Markus K busks all over Europe using a VL3!
check out his vids, I'm pretty envious of his lifestyle!
He powers all his stuff using a leisure battery - simples!
I agree to a point about non-singers but the examples normally given are usually exceptional, in that they do have *something*, be it the personality, delivery, some other form of interest to keep them going. And I guess the confidence to pull it off is the cream on the cake.

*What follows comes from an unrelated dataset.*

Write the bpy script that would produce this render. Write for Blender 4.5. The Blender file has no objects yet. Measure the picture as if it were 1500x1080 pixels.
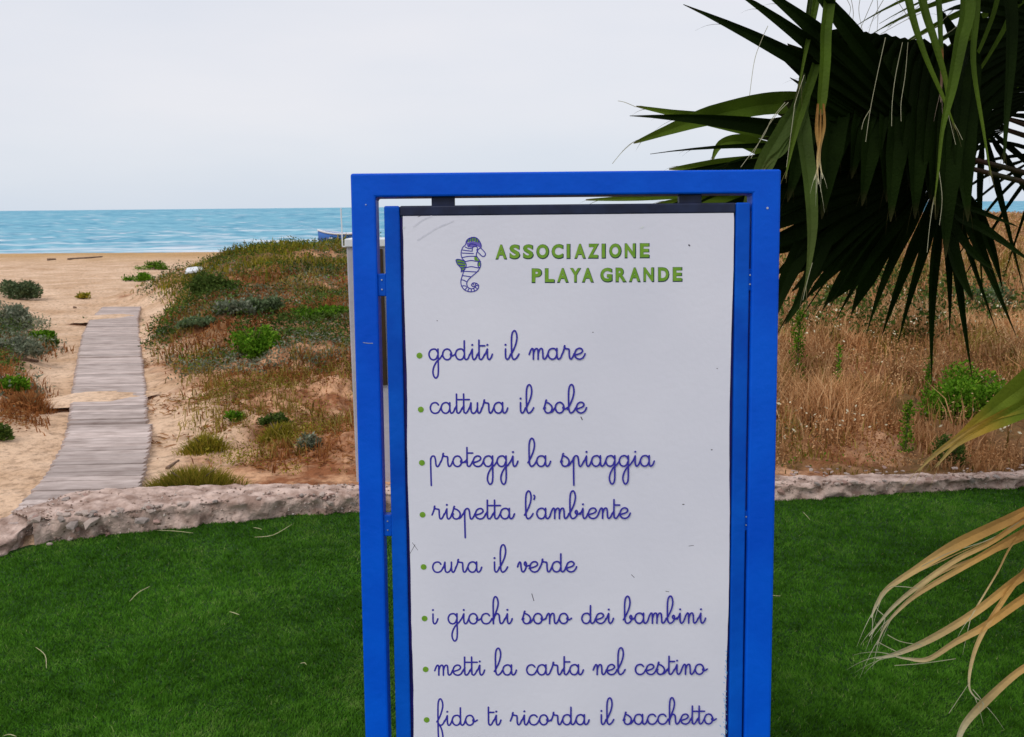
import bpy, math, random
import numpy as np
from mathutils import Vector, Matrix
random.seed(7)
RNG = np.random.default_rng(11)
scene = bpy.context.scene
C = scene.collection
R = math.radians

# ------------------------------------------------------------------ camera
FPX = 1300.0
CAM = Vector((0, 0, 1.55))
PITCH = math.atan(238.4 / FPX)
ROLL = 0.0098
fwd = Vector((0, math.cos(PITCH), -math.sin(PITCH)))
r0 = Vector((1, 0, 0)); u0 = Vector((0, math.sin(PITCH), math.cos(PITCH)))
rgt = r0 * math.cos(ROLL) - u0 * math.sin(ROLL)
upv = u0 * math.cos(ROLL) + r0 * math.sin(ROLL)
cd = bpy.data.cameras.new('camera'); cam = bpy.data.objects.new('camera', cd); C.objects.link(cam)
cd.sensor_width = 36; cd.lens = 36 * FPX / 1500; cd.clip_end = 20000; cd.clip_start = 0.05
m = Matrix((rgt, upv, -fwd)).transposed().to_4x4(); m.translation = CAM
cam.matrix_world = m
cd.dof.use_dof = True; cd.dof.focus_distance = 1.75; cd.dof.aperture_fstop = 20.0
scene.camera = cam

# ------------------------------------------------------------------ sky and sun
SUN_EL, SUN_AZ = R(52), R(-140)      # azimuth from +Y towards +X
w = bpy.data.worlds.new('World'); scene.world = w; w.use_nodes = True
nt = w.node_tree; nt.nodes.clear()
def N(nt, t, **k):
    n = nt.nodes.new(t)
    for a, v in k.items():
        if a in n.inputs.keys() if isinstance(a, str) else False: n.inputs[a].default_value = v
        else: setattr(n, a, v)
    return n
L = lambda nt, a, b: nt.links.new(a, b)
out = N(nt, 'ShaderNodeOutputWorld'); bg = N(nt, 'ShaderNodeBackground'); bg.inputs['Strength'].default_value = 0.12
sky = N(nt, 'ShaderNodeTexSky'); sky.sky_type = 'NISHITA'; sky.sun_disc = False
sky.sun_elevation = SUN_EL; sky.sun_rotation = SUN_AZ
tc = N(nt, 'ShaderNodeTexCoord'); mp = N(nt, 'ShaderNodeMapping'); mp.inputs['Scale'].default_value = (1.3, 1.3, 5.0)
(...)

However in my case, I don't really have a good enough voice to be a good singer, nor enough other interest to be a non-singer vocalist. That has been the main feedback from this particular day, when I did it last year, and my recording project that I've done this year - nobody liked it because it was dull, boring, and nothing stood out particularly as being of interest. When I play classical piano my playing is very dynamic, sometimes too much maybe, but that's very easy to do on a solo piano playing romatic period music than it is with a soft nasal voice and a guitar
Bearing in mind my "target standards" are not that all that high, my favourite vocalists are Jack White, Julian Casablancas, Bob Dylan and Lou Reed so I'm not even comparing to anything too impressive!

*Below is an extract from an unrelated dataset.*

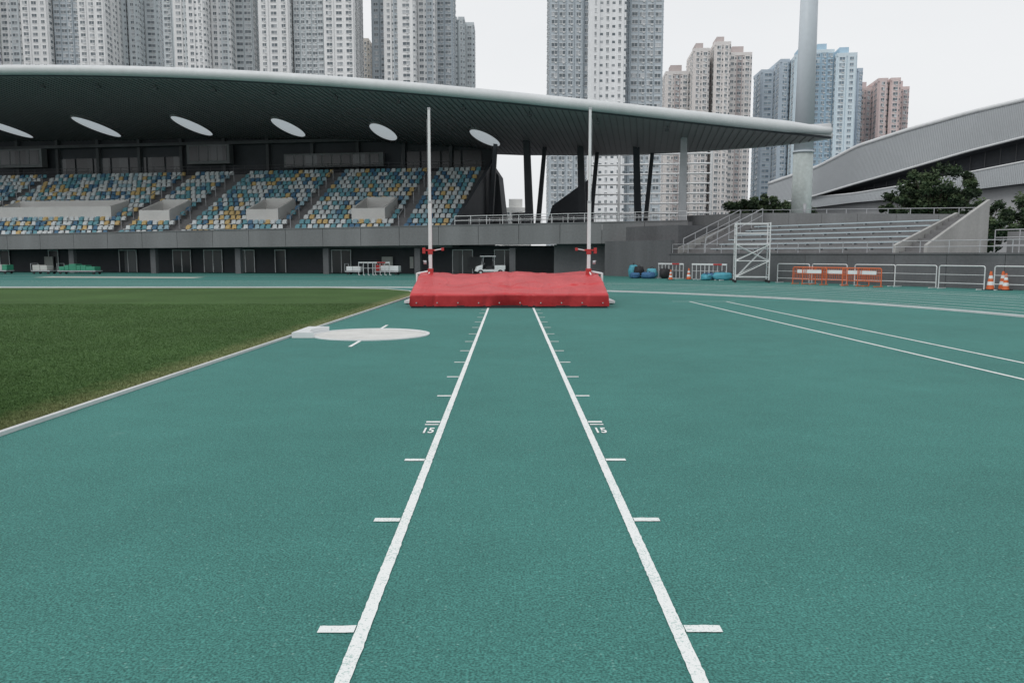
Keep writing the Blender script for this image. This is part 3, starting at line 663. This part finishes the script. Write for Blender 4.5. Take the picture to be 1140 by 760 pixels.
g=MB(); g.tube([P(i,.65,S[i][2]+.05) for i in range(len(S))],.28,8); g.tube([P(i,-.02,S[i][3]) for i in range(len(S))],.14,8); g.tube([P(i,.4,S[i][4]+.03) for i in range(len(S))],.12,8); g.obj('edge_trims',[m_fascia],HL,True)
g=MB()
for i in range(14,96,3): g.cyl(P(i,2.85,S[i][4]-.1),P(i,2.85,S[i][3]),.06,.06,4)
g.obj('window_mullions',[m_concD],HL)
# ------------------------------------------------------------------ trees
m_bark=M('bark',(.06,.045,.035),.9,.3,3,12)
m_l1=M('foliage_dark',(.024,.042,.022),.8,.35,.8,5); m_l2=M('foliage_mid',(.04,.07,.032),.8,.35,.8,5); m_l3=M('foliage_light',(.075,.11,.05),.8,.3,.8,5)
def tree(name,x,y,h,wid,crown0,nclump,leaves,seed,lsz=.16,crs=1,dep=None):
    rr=random.Random(seed); e=empty(name,(x,y,0)); g=MB(); dep=dep or wid
    g.cyl((0,0,0),(.1,0,crown0),.22*h/8,.15*h/8,10); lg=MB()
    for c in range(nclump):
        while True:
            p=Vector((rr.uniform(-1,1),rr.uniform(-1,1),rr.uniform(-1,1)))
            if .2<p.length<1: break
        cz=crown0+(h-crown0)*.52; ctr=Vector((p.x*wid/2*.82,p.y*dep/2*.82,cz+p.z*(h-crown0)*.42))
        mid=Vector((ctr.x*.4,ctr.y*.4,(crown0*.8+ctr.z)/2)); g.cyl((0,0,crown0*.85),mid,.07,.05,6); g.cyl(mid,ctr,.05,.015,5)
        cr=rr.uniform(.35,.75)*min(wid,dep)/7*crs
        tone=rr.random()
        for l in range(leaves):
            d=Vector((rr.gauss(0,1),rr.gauss(0,1),rr.gauss(0,.75))); d=d.normalized()*cr*rr.random()**.4*rr.uniform(.8,1.3); q=ctr+d
            u=Vector((rr.gauss(0,1),rr.gauss(0,1),rr.gauss(0,.6))).normalized(); w=u.cross(Vector((rr.gauss(0,1),rr.gauss(0,1),rr.gauss(0,1)))).normalized()
            s=lsz*rr.uniform(.6,1.3)
            up=d.z/cr+(tone-.5)*.9+rr.uniform(-.3,.3); mi=2 if up>.55 else (1 if up>-.1 else 0)
            lg.face([q-u*s,q+w*s*.5,q+u*s,q-w*s*.5],mi)
    g.obj('trunk_and_limbs',[m_bark],e,True); lg.obj('leaves',[m_l1,m_l2,m_l3],e)
tree('broadleaf_tree',37.8,71,9.6,7.2,3.2,60,220,3)
tree('broadleaf_tree',35.6,72.5,7.9,4.8,3.0,30,200,8)
tree('broadleaf_tree',40.6,74,7.6,4.5,3.0,26,190,12)
tree('shrub_tree',36.4,61.5,5.8,4.9,1.4,40,210,5,.13)
tree('shrub_tree',40.5,62,6.2,5.5,1.6,40,190,9,.14)
tree('hedge',19.9,64.5,6.3,6.6,3.2,75,200,20,.13,1.6,2.4)
tree('small_tree',23.9,65.5,5.8,2.4,3.0,22,170,24,.12,2.0)
# ------------------------------------------------------------------ towers
def tower(name,X,Y,segs,fh,floors,pal,rot=0,glass=None,seed=1,tank=True):
    e=empty(name,(X,Y,0),rot); rr=random.Random(seed)
    walls=[M(name+'_wall%d'%i,c,.8,.1,.05,.6,streak=True) for i,c in enumerate(pal)]
    mats=walls+[glass or g_tower,m_trim,m_ac]; G=len(pal);T=G+1;A=G+2
    by={}
    for s in segs:
        fl=s.get('floors',floors); by.setdefault(fl,MB()); g=by[fl]
        cx,cy,w,d,wm=s['x'],s['y'],s['w'],s['d'],s['m']; 
        x0,x1,y0,y1=cx-w/2,cx+w/2,cy-d/2,cy+d/2
        g.box(x0,x1,y0,y1,0,fh,wm,skip=(0,1))
        bw=s.get('bw',3.0); gap=s.get('gap',.9); ww=s.get('ww',.62); pr=s.get('pr',.45)
        def side(L0,L1,fn):
            n_=max(1,int((L1-L0+gap)/(bw+gap))); step=(L1-L0)/n_
            for k in range(n_):
                a=L0+step*k+gap*.5; b_=a+step-gap
                p=pr if (k%2==0 or n_<3) else pr*.25
                fn(a,b_,0,p,0,fh,s.get('bm',wm) if k%2 else wm,(0,1))
                m=(a+b_)/2; hw=(b_-a)*ww/2*rr.choice((1,1,.7))
                fn(m-hw,m+hw,p,p+.05,1.05,fh-.5,G,())
                fn(m-.05,m+.05,p+.05,p+.09,1.05,fh-.5,T,())
                fn(m-hw-.1,m+hw+.1,p,p+.2,.90,1.03,T,())
                fn(m-hw-.1,m+hw+.1,p,p+.12,fh-.47,fh-.37,T,())
                if s.get('ac',1) and rr.random()<.7: fn(m+hw*.1,m+hw*.1+.75,p,p+.4,.4,.85,A,())
                if gap>.6: fn(b_+.15,b_+gap-.15,0,.06,1.2,fh-.8,G,())
        def F(a,b_,o0,o1,z0,z1,mi,sk): g.box(a,b_,y0-o1,y0-o0,z0,z1,mi,sk)
        def Rr(a,b_,o0,o1,z0,z1,mi,sk): g.box(x1+o0,x1+o1,a,b_,z0,z1,mi,sk)
        def Ll(a,b_,o0,o1,z0,z1,mi,sk): g.box(x0-o1,x0-o0,a,b_,z0,z1,mi,sk)
        side(x0,x1,F); side(y0,y1,Rr); side(y0,y1,Ll)
    for fl,g in by.items():
        o=g.obj('storeys',mats,e); a=o.modifiers.new('arr','ARRAY'); a.count=fl; a.use_relative_offset=False; a.use_constant_offset=True; a.constant_offset_displace=(0,0,fh)
    g=MB()
    for s in segs:
        H=s.get('floors',floors)*fh; cx,cy,w,d=s['x'],s['y'],s['w'],s['d']
        g.box(cx-w/2-.3,cx+w/2+.3,cy-d/2-.3,cy+d/2+.3,H,H+1.6,0)
        if tank and w>7: g.box(cx-w*.28,cx+w*.22,cy-d*.25,cy+d*.25,H+1.6,H+5.5,1 if len(pal)>1 else 0)
    g.obj('roof_parapet',mats,e)
g_tower=glass_mat('tower_glass',(.12,.15,.17),(.55,.58,.60),(1.7,1.7,2.9),.75)  # distance haze put into the colour: tower glass and trim lightened
g_blue=glass_mat('tower_glass_blue',(.16,.23,.29),(.5,.6,.66),(1.7,1.7,2.9),.75)
m_trim=M('tower_trim',(.85,.86,.86),.7,.03,.2,1); m_ac=M('air_conditioner',(.66,.68,.68),.7,.1,1,3)
def cruci(w,wm=0,bm=1,fl=None,v=0):
    if v==1:   # wide light wings, dark glazed centre
        L=[dict(x=-w*.33,y=2,w=w*.30,d=20,m=wm,bm=wm,bw=3.6,gap=.5),dict(x=0,y=5,w=w*.30,d=18,m=bm,bm=bm,bw=2.4,gap=.3,ww=.85),dict(x=w*.33,y=2,w=w*.30,d=20,m=wm,bm=wm,bw=3.6,gap=.5),dict(x=w*.165,y=7,w=w*.05,d=10,m=bm,bm=bm,bw=2,gap=.3,ac=0),dict(x=-w*.165,y=7,w=w*.05,d=10,m=bm,bm=bm,bw=2,gap=.3,ac=0)]
    elif v==2: # stepped
        L=[dict(x=-w*.40,y=9,w=w*.19,d=14,m=bm,bm=bm,bw=2.6,gap=.4,ww=.8),dict(x=-w*.2,y=3,w=w*.2,d=20,m=wm,bm=bm,bw=2.8),dict(x=0,y=-2,w=w*.19,d=26,m=wm,bm=wm,bw=3.4,gap=1.2,ww=.5),dict(x=w*.2,y=3,w=w*.2,d=20,m=wm,bm=bm,bw=2.8),dict(x=w*.40,y=9,w=w*.19,d=14,m=bm,bm=bm,bw=2.6,gap=.4,ww=.8)]
    else:
        L=[dict(x=-w*.36,y=6,w=w*.27,d=16,m=wm,bm=bm),dict(x=-w*.12,y=0,w=w*.17,d=24,m=wm,bm=wm,bw=2.6),dict(x=w*.12,y=0,w=w*.17,d=24,m=wm,bm=wm,bw=2.6),dict(x=w*.36,y=6,w=w*.27,d=16,m=wm,bm=bm),
       dict(x=0,y=2,w=w*.07,d=10,m=bm,bm=bm,bw=2,gap=.3,ac=0)]
    if fl:
        for s,f in zip(L,fl): s['floors']=f
    return L
W1=(.84,.85,.85);W2=(.64,.69,.71);W3=(.50,.56,.60)  # wall tones lightened to stand in for aerial haze
def ux(u,D,K=905): return (u-567)/K*D
tower('residential_tower',ux(-5,400),400,cruci(36),2.9,52,[W1,W2],0,seed=1)
tower('residential_tower',ux(88,405),405,cruci(40,v=1),2.9,52,[W1,W3],.06,seed=2)
tower('residential_tower',ux(158,430),430,cruci(24),2.9,54,[W2,W3],.1,seed=3)
tower('residential_tower',ux(236,400),400,cruci(43,v=2),2.9,52,[W1,W2],.03,seed=4)
tower('residential_tower',ux(350,400),400,cruci(47,v=1),2.9,52,[W1,W2],-.02,seed=5)
tower('residential_tower',ux(460,405),405,cruci(40,v=2),2.9,52,[W1,W3],-.05,seed=6)
tower('residential_tower',ux(512,450),450,cruci(16),2.9,43,[W2,W1],0,seed=7)
tower('residential_tower',ux(409,470),470,cruci(18),2.9,41,[(.66,.62,.57),W2],0,seed=8)
tower('residential_tower',ux(671,330),330,[dict(x=-15.5,y=3,w=12.5,d=20,m=1,bm=1,bw=2.3,gap=.35,ww=.8,pr=.4),dict(x=15.8,y=3,w=12.5,d=20,m=1,bm=1,bw=2.3,gap=.35,ww=.8,pr=.4),
   dict(x=-7.6,y=3,w=2.6,d=18,m=2,bm=2,bw=2.2,gap=.2,pr=.1,ac=0),dict(x=0,y=0,w=14,d=24,m=0,bm=0,bw=3.2,gap=1.4,ww=.28,pr=.3,ac=0),dict(x=7.9,y=3,w=2.6,d=18,m=2,bm=2,bw=2.2,gap=.2,pr=.1,ac=0)],
   2.9,46,[(.86,.88,.89),(.52,.58,.62),(.38,.43,.47)],0,seed=9)
tower('residential_tower',ux(786,420),420,cruci(43,0,1,(32,35,36,35,34)),2.9,36,[(.80,.77,.75),(.54,.48,.47)],-.08,seed=10)
tower('residential_tower',ux(870,430),430,cruci(24,0,1,(33,34,34,33,33)),2.9,34,[(.52,.60,.67),(.38,.49,.58)],-.05,g_blue,seed=11)
tower('residential_tower',ux(912,415),415,cruci(30,0,1,(34,35,34,35,35),1),2.9,36,[(.68,.79,.85),(.42,.57,.68)],-.15,g_blue,seed=12)
tower('residential_tower',ux(942,450),450,cruci(13),2.9,34,[(.50,.58,.66),(.40,.51,.60)],-.05,g_blue,seed=13)
tower('residential_tower',ux(980,460),460,cruci(27,0,1,(32,33,33,32,32)),2.9,33,[(.72,.60,.58),(.58,.50,.50)],-.15,seed=14)
tower('distant_block',ux(552,350),350,[dict(x=0,y=0,w=6,d=10,m=0,bm=0)],2.9,10,[(.7,.7,.68)],0,seed=15)
tower('distant_block',ux(575,360),360,[dict(x=0,y=0,w=12,d=10,m=0,bm=0)],2.9,7,[(.75,.75,.73)],0,seed=16)
# ------------------------------------------------------------------ world, light, camera
w=bpy.data.worlds.new('World'); sc.world=w; w.use_nodes=True; N=w.node_tree.nodes; L=w.node_tree.links
bg=N['Background']; sk=N.new('ShaderNodeTexSky'); sk.sky_type='NISHITA'; sk.sun_disc=False; sk.sun_elevation=R(48); sk.sun_rotation=R(-130); sk.dust_density=4; sk.air_density=1.2
hs=N.new('ShaderNodeHueSaturation'); hs.inputs['Saturation'].default_value=.25; L.new(sk.outputs[0],hs.inputs['Color'])
tc=N.new('ShaderNodeTexCoord'); mp=N.new('ShaderNodeMapping'); mp.inputs['Scale'].default_value=(1,1,3); L.new(tc.outputs['Generated'],mp.inputs[0])
cn=N.new('ShaderNodeTexNoise'); cn.inputs['Scale'].default_value=1.6; cn.inputs['Detail'].default_value=5; L.new(mp.outputs[0],cn.inputs['Vector'])
cr=N.new('ShaderNodeValToRGB'); L.new(cn.outputs[0],cr.inputs[0]); cr.color_ramp.elements[0].position=.3; cr.color_ramp.elements[0].color=(.86,.88,.905,1); cr.color_ramp.elements[1].position=.7; cr.color_ramp.elements[1].color=(.94,.955,.97,1)
sv_=N.new('ShaderNodeVectorMath'); sv_.operation='SCALE'; sv_.inputs['Scale'].default_value=9.9; L.new(cr.outputs[0],sv_.inputs[0])
mx=N.new('ShaderNodeMix'); mx.data_type='RGBA'; mx.inputs[0].default_value=.88; L.new(hs.outputs[0],mx.inputs[6]); L.new(sv_.outputs[0],mx.inputs[7]); L.new(mx.outputs[2],bg.inputs[0]); bg.inputs[1].default_value=.1
sd=bpy.data.lights.new('sun','SUN'); sd.energy=.8; sd.angle=R(25); sd.color=(1,.97,.94)
so=bpy.data.objects.new('sun',sd); sc.collection.objects.link(so)
az=R(-130); el=R(48); dirv=Vector((math.sin(az)*math.cos(el),math.cos(az)*math.cos(el),math.sin(el)))
so.rotation_euler=dirv.to_track_quat('Z','Y').to_euler()
cd=bpy.data.cameras.new('camera'); cd.lens=28; cd.sensor_width=36; cd.clip_end=6000; cd.clip_start=.05
co=bpy.data.objects.new('camera',cd); sc.collection.objects.link(co); co.location=(0,0,1.5); co.rotation_euler=(R(90)-math.atan(97/886.7),0,-3/886.7)
sc.camera=co
sc.view_settings.view_transform='Standard'; sc.view_settings.look='None'; sc.view_settings.exposure=0; sc.view_settings.gamma=1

I think I have two things that would improve things, other than just giving it up as a bad job, although I could probably get away only with number 2 if I nailed that:
1. Learn how to use the registers better so I could sing more assertively.
2. Be more interesting, as that would a) maintain the attention of listeners and b) encourage people to join me rather than promising to and never fulfilling it, as they'd be able to plug the gap a bit with some singing (instead of me) or some percussion or something.
I also maybe need to look more into IEMs as I do struggle with background noise day to day (and I think misphonia!) which prevents me hearing my own lower or higher notes with any certainty.